↓

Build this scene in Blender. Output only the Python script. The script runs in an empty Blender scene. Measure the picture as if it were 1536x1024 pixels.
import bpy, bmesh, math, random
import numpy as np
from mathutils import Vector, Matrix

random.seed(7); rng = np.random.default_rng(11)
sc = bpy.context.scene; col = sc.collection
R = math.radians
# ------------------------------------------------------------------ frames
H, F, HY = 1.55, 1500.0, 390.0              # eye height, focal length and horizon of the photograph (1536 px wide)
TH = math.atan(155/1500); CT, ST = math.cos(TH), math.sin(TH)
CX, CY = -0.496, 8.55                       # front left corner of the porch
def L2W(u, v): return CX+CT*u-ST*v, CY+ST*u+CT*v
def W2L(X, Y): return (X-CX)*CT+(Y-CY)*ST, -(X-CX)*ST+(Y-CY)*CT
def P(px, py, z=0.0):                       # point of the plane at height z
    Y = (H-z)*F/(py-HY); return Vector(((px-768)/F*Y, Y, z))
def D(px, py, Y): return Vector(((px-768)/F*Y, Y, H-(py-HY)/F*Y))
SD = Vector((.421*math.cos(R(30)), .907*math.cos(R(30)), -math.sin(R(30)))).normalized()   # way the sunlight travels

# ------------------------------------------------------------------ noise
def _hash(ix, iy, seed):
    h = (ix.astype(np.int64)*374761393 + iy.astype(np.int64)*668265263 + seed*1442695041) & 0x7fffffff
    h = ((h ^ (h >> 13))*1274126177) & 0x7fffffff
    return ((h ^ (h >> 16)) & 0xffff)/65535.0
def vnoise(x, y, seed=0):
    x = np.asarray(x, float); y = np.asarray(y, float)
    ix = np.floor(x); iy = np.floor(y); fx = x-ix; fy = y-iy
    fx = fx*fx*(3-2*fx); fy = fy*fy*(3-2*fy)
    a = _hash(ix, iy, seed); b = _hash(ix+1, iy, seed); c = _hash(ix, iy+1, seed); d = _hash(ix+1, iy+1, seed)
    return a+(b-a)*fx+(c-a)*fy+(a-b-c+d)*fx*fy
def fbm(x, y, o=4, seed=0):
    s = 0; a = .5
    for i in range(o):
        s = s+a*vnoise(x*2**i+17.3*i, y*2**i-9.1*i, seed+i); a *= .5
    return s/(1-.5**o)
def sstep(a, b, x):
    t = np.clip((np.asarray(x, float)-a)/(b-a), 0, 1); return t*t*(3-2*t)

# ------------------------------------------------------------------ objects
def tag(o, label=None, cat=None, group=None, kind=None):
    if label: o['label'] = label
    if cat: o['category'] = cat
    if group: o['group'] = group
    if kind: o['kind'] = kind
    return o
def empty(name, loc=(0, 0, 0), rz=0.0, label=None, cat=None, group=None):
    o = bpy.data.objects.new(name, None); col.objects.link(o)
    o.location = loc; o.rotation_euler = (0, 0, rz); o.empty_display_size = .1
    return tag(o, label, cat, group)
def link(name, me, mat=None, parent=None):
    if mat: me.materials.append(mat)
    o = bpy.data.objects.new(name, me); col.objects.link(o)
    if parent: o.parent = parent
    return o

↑

* **Goal**
Print only the lines that run from the start of the listing to the line bearing "the sunlight travels"; please keep the first line and that last one, exactly as they appear.

* **The result**
Build this scene in Blender. Output only the Python script. The script runs in an empty Blender scene. Measure the picture as if it were 1536x1024 pixels.
import bpy, bmesh, math, random
import numpy as np
from mathutils import Vector, Matrix

random.seed(7); rng = np.random.default_rng(11)
sc = bpy.context.scene; col = sc.collection
R = math.radians
# ------------------------------------------------------------------ frames
H, F, HY = 1.55, 1500.0, 390.0              # eye height, focal length and horizon of the photograph (1536 px wide)
TH = math.atan(155/1500); CT, ST = math.cos(TH), math.sin(TH)
CX, CY = -0.496, 8.55                       # front left corner of the porch
def L2W(u, v): return CX+CT*u-ST*v, CY+ST*u+CT*v
def W2L(X, Y): return (X-CX)*CT+(Y-CY)*ST, -(X-CX)*ST+(Y-CY)*CT
def P(px, py, z=0.0):                       # point of the plane at height z
    Y = (H-z)*F/(py-HY); return Vector(((px-768)/F*Y, Y, z))
def D(px, py, Y): return Vector(((px-768)/F*Y, Y, H-(py-HY)/F*Y))
SD = Vector((.421*math.cos(R(30)), .907*math.cos(R(30)), -math.sin(R(30)))).normalized()   # way the sunlight travels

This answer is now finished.